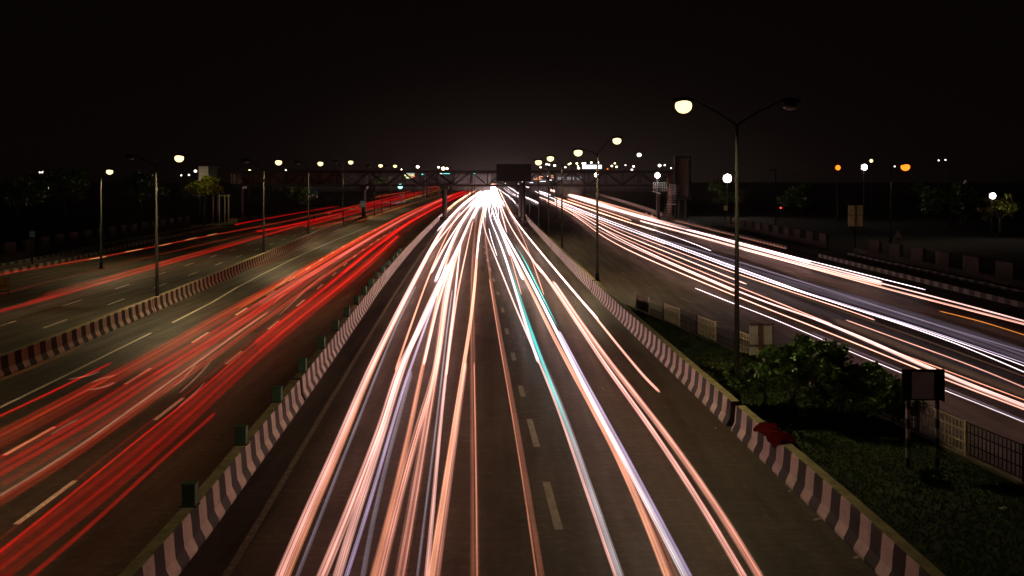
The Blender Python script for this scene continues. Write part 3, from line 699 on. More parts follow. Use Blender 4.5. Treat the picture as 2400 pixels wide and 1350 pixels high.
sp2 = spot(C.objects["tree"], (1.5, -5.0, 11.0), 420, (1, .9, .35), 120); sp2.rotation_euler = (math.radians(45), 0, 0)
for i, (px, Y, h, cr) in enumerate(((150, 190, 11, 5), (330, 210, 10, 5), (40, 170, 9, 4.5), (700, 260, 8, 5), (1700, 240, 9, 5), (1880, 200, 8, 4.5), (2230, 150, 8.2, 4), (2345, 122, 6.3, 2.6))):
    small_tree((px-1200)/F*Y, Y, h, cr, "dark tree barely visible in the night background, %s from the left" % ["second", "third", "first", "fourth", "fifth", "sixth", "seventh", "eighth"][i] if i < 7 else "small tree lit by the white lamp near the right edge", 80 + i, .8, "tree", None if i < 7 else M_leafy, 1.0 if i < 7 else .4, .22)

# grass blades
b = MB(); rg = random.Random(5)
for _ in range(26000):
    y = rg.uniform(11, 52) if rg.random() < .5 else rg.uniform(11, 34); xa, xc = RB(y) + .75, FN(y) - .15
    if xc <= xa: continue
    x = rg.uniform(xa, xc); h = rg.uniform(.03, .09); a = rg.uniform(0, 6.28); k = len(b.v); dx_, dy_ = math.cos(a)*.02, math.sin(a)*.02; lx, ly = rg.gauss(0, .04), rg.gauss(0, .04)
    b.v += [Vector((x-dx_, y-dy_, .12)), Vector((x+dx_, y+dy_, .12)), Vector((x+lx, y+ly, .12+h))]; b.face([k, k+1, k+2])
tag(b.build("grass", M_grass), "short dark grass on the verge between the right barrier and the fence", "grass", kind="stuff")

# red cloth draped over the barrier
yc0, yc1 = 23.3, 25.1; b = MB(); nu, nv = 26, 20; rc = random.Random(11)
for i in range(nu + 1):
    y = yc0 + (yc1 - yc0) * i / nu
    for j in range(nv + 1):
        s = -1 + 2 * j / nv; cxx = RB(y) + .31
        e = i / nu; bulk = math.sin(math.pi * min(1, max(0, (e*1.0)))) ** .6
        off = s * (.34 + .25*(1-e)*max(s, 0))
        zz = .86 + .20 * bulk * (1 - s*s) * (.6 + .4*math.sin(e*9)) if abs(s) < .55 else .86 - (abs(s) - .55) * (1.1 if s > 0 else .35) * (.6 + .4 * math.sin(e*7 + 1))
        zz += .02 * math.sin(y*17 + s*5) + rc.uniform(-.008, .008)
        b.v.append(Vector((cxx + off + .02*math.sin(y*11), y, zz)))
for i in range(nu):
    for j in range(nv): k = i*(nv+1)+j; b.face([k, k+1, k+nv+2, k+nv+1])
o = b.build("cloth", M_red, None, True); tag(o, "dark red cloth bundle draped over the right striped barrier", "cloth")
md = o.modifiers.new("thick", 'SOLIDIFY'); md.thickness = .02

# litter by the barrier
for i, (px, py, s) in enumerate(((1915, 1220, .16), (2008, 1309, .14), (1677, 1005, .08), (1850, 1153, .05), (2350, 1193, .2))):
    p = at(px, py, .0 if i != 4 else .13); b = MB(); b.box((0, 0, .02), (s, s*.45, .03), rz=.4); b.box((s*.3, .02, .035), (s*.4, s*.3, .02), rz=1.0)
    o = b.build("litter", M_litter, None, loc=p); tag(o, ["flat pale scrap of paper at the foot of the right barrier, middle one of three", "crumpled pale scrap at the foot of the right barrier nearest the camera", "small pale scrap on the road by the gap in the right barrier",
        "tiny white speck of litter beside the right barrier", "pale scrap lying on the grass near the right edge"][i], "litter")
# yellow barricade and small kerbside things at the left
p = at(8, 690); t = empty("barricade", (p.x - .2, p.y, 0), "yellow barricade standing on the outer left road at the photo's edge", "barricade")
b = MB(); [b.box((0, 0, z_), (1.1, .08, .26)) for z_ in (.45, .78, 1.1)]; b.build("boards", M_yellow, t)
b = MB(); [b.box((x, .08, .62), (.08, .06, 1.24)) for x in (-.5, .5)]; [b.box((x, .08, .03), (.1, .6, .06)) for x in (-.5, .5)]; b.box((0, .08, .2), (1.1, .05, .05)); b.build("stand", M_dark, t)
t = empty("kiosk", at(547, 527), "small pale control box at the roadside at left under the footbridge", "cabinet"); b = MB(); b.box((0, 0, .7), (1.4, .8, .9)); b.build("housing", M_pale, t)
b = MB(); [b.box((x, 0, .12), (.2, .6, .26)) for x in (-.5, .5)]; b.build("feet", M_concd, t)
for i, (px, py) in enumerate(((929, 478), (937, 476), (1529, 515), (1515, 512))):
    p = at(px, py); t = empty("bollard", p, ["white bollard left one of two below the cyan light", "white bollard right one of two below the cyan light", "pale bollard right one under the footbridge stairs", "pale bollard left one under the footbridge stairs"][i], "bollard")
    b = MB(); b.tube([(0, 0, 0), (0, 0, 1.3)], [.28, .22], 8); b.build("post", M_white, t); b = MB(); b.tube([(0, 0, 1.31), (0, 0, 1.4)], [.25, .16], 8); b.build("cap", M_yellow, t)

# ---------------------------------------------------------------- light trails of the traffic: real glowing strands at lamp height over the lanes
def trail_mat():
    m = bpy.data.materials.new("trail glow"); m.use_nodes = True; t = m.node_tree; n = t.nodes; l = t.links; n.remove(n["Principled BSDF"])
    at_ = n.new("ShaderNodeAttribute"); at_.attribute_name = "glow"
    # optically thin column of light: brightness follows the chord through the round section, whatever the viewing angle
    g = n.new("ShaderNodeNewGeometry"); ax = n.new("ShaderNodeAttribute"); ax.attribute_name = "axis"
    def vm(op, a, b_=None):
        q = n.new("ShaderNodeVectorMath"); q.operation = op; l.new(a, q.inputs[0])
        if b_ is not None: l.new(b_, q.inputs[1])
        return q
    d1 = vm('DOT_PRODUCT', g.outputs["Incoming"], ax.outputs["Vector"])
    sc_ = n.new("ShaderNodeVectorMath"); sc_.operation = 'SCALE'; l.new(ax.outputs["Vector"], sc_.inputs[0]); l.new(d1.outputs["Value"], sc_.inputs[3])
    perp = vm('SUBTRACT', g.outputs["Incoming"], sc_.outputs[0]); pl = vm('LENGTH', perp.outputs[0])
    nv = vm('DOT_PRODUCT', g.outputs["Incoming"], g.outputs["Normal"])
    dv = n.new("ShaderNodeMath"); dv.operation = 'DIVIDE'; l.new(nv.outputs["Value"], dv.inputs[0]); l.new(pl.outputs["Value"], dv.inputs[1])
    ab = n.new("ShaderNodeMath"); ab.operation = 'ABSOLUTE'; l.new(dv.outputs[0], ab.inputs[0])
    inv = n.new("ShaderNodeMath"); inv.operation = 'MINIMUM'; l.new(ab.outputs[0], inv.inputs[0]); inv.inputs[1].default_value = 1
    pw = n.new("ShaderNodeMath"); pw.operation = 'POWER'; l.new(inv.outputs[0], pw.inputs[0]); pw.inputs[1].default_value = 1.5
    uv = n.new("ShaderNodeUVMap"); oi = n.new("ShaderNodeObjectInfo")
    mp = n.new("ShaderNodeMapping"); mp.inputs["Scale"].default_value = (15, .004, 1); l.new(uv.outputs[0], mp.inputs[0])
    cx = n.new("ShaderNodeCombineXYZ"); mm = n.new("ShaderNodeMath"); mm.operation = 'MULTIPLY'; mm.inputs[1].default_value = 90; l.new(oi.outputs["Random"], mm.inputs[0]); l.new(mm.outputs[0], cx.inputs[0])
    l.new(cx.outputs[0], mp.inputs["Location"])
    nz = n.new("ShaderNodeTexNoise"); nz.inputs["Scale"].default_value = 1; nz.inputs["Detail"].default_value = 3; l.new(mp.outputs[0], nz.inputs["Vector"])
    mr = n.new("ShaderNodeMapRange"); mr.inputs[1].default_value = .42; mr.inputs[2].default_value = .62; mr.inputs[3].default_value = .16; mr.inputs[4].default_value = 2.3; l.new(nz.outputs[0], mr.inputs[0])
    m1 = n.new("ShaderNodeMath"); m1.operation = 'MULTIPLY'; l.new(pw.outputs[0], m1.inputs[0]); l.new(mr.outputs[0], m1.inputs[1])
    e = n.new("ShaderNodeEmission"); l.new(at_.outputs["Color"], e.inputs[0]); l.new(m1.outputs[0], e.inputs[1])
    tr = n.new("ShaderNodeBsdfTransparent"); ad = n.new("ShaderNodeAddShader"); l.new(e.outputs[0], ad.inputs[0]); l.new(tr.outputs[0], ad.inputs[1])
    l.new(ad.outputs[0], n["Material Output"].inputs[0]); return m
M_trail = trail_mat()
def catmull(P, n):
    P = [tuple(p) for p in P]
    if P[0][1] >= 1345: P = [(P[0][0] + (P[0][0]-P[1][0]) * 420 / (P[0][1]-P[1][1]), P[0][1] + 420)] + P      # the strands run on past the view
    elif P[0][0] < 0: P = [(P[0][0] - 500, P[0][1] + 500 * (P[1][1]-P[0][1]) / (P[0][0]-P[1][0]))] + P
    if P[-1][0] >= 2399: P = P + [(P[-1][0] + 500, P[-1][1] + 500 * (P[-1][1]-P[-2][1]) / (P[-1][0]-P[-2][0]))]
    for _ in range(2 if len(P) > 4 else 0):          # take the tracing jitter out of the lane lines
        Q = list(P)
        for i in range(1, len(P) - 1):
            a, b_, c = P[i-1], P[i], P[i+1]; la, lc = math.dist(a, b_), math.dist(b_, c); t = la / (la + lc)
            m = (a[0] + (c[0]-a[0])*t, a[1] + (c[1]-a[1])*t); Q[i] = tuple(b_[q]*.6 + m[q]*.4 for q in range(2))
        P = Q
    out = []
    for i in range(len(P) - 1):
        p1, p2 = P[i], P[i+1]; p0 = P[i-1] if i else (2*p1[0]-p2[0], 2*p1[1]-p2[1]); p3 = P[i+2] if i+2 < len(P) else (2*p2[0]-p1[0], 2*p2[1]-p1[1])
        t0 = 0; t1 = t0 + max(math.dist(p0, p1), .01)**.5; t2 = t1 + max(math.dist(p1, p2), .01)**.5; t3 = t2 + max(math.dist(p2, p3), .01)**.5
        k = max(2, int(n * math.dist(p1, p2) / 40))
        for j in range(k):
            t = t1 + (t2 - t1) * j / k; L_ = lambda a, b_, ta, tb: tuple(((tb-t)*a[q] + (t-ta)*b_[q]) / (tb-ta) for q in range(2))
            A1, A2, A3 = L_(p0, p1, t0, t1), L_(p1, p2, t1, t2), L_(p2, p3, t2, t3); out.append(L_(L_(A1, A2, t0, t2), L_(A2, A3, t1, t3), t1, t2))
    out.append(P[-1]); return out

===

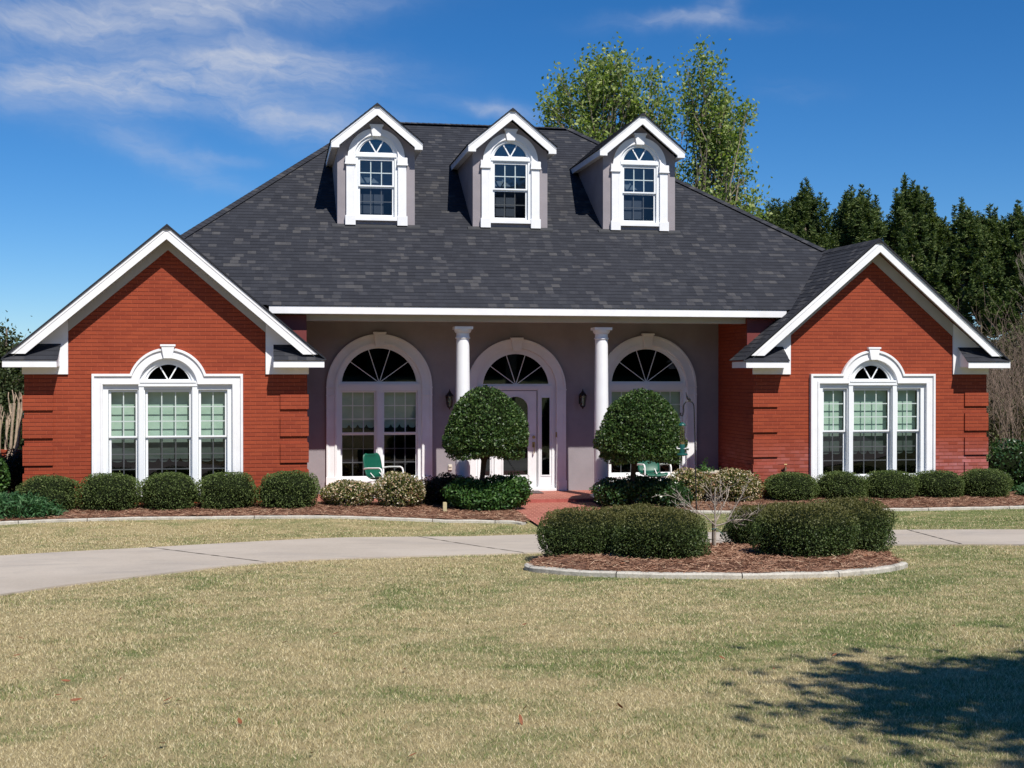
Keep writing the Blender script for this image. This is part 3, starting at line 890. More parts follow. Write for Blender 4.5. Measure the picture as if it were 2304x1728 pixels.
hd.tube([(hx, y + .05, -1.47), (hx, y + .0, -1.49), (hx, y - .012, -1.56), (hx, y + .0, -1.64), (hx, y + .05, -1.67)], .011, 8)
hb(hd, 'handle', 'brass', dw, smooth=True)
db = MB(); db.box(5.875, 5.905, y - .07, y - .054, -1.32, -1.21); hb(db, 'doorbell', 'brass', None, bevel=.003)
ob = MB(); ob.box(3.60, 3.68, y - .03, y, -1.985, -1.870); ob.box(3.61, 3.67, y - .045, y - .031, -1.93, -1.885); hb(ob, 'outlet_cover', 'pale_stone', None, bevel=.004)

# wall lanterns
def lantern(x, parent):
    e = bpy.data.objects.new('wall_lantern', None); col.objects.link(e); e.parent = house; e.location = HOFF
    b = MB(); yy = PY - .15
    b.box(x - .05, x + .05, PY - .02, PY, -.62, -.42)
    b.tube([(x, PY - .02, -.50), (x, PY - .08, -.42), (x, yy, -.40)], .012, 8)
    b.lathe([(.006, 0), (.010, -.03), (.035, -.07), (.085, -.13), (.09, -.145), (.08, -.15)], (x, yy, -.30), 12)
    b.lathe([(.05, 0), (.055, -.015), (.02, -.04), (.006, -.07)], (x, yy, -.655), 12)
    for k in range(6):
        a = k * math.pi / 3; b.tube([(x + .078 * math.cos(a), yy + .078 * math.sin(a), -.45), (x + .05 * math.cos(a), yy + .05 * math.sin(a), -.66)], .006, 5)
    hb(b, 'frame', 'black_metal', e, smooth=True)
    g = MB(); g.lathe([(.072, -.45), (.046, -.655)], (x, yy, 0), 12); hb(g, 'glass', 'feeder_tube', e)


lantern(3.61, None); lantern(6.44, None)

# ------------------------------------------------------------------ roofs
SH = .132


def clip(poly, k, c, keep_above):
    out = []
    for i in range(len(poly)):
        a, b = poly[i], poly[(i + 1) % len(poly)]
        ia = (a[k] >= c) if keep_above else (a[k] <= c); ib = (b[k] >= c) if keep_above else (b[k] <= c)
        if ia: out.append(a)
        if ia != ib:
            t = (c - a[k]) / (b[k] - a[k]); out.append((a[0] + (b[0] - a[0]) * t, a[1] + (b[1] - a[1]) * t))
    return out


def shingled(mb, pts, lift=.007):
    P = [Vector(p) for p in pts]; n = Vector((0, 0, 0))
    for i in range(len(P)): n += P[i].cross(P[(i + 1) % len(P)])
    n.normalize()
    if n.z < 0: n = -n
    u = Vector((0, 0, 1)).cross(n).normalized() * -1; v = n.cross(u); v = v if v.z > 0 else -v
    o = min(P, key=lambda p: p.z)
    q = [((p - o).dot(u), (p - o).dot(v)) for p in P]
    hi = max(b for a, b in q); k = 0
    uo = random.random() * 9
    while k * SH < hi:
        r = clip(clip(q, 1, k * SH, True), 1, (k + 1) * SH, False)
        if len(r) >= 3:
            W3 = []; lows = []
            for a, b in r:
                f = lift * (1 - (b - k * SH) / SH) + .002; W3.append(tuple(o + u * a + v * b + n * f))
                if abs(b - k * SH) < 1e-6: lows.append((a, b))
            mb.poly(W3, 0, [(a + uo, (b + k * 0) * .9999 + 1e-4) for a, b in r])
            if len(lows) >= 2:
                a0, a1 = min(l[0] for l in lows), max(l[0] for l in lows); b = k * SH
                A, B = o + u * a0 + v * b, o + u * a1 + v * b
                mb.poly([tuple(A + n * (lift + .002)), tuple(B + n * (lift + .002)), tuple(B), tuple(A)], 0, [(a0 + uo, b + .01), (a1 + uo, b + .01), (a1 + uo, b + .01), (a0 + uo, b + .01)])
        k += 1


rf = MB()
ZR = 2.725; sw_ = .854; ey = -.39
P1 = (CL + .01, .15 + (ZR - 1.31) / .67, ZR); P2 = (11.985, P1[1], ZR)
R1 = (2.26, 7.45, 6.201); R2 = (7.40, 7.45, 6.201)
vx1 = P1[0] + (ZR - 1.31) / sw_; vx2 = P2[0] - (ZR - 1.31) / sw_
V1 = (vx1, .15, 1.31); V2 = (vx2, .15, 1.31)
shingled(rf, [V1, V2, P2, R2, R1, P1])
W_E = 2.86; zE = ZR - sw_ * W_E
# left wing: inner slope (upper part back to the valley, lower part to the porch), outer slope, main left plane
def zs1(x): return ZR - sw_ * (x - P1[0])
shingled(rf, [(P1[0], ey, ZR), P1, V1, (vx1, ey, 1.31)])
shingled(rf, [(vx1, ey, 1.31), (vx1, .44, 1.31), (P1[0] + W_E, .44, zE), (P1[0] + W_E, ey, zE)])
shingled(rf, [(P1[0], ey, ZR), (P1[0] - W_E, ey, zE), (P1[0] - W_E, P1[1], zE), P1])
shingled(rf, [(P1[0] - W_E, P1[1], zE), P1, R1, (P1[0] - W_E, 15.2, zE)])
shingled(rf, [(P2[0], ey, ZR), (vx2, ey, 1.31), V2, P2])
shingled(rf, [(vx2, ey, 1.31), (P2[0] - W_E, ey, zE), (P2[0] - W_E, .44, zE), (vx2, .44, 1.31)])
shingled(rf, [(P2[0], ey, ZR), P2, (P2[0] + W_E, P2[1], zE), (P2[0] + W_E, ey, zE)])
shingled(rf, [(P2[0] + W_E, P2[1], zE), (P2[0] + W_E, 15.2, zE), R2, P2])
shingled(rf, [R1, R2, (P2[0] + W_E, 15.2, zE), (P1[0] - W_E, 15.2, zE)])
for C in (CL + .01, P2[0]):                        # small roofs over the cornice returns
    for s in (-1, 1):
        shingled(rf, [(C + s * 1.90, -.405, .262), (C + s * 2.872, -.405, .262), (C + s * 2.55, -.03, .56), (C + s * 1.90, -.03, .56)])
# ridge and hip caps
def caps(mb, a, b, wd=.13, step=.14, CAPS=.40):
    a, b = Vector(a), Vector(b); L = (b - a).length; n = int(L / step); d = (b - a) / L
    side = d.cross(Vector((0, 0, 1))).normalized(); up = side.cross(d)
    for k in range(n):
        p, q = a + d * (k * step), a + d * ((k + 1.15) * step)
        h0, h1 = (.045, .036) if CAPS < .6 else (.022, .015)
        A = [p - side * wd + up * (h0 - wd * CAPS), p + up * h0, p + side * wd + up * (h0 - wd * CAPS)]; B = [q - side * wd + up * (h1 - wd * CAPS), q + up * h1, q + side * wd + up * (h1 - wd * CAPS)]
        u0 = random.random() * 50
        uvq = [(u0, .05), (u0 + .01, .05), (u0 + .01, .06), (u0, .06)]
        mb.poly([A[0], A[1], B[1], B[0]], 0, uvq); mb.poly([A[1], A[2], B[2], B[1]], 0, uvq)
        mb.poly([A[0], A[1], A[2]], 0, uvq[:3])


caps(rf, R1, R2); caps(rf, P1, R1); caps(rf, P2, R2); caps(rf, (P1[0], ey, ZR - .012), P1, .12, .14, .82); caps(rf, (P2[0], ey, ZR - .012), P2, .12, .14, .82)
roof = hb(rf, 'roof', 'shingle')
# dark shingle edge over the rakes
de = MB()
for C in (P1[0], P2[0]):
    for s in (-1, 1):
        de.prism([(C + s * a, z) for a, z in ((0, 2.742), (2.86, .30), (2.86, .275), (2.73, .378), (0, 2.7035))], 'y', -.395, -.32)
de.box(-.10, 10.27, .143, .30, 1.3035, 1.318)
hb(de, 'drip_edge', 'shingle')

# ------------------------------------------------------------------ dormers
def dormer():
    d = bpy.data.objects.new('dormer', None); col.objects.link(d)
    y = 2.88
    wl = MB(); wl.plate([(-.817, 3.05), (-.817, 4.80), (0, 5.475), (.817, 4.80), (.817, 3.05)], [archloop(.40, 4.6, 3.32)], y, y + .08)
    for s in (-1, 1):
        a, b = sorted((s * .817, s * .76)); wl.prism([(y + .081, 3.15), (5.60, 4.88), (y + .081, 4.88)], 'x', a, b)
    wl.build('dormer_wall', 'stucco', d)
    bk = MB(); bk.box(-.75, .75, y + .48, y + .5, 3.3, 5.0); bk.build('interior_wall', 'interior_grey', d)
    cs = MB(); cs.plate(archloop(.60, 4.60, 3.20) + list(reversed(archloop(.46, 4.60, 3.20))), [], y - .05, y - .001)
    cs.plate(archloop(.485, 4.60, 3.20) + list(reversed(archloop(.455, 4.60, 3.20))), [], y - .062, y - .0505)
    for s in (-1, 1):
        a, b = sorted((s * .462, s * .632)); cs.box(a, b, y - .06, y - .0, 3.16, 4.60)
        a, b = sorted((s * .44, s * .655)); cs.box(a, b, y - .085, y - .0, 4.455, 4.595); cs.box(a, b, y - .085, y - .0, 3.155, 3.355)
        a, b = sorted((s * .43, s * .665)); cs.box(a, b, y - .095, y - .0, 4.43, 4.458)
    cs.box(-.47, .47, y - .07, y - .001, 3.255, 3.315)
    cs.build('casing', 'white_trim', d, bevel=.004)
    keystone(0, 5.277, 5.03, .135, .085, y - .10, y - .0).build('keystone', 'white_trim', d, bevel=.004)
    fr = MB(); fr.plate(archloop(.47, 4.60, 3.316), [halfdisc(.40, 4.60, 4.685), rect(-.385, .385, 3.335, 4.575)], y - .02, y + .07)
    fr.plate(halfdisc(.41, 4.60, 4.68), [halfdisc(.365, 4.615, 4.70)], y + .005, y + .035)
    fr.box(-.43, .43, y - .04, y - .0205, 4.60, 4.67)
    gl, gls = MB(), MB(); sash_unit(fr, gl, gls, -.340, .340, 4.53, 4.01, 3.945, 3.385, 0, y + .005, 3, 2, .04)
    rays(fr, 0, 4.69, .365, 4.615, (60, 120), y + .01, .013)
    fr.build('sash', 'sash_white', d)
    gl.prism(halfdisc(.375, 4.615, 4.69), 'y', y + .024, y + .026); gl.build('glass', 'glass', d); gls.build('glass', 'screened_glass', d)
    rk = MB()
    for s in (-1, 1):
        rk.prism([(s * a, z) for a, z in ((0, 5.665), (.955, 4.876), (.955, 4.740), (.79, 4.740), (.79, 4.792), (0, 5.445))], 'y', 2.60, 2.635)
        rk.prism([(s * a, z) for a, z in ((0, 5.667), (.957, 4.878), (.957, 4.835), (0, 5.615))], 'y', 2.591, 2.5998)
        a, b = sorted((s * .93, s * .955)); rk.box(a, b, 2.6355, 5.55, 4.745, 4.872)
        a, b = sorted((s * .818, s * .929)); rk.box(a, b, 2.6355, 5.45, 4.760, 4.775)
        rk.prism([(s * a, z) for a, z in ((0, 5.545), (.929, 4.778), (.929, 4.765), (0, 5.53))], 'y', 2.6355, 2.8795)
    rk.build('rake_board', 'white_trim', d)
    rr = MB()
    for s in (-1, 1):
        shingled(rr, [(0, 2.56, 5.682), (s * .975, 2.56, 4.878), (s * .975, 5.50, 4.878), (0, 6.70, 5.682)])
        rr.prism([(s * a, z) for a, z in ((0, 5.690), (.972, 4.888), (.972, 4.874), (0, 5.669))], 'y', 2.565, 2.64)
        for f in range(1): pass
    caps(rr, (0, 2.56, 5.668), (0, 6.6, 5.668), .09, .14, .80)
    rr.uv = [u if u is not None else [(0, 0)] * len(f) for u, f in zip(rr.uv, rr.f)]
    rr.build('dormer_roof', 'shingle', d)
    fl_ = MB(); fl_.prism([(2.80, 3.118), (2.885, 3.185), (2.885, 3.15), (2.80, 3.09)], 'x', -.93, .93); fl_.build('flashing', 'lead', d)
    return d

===

# [Stated exercise]
Quote word for word every line from the one that has "Keep writing the" through the one that has "ob = MB(); ob.box(3.60, 3.68, y".

# [In response]
Keep writing the Blender script for this image. This is part 3, starting at line 890. More parts follow. Write for Blender 4.5. Measure the picture as if it were 2304x1728 pixels.
hd.tube([(hx, y + .05, -1.47), (hx, y + .0, -1.49), (hx, y - .012, -1.56), (hx, y + .0, -1.64), (hx, y + .05, -1.67)], .011, 8)
hb(hd, 'handle', 'brass', dw, smooth=True)
db = MB(); db.box(5.875, 5.905, y - .07, y - .054, -1.32, -1.21); hb(db, 'doorbell', 'brass', None, bevel=.003)
ob = MB(); ob.box(3.60, 3.68, y - .03, y, -1.985, -1.870); ob.box(3.61, 3.67, y - .045, y - .031, -1.93, -1.885); hb(ob, 'outlet_cover', 'pale_stone', None, bevel=.004)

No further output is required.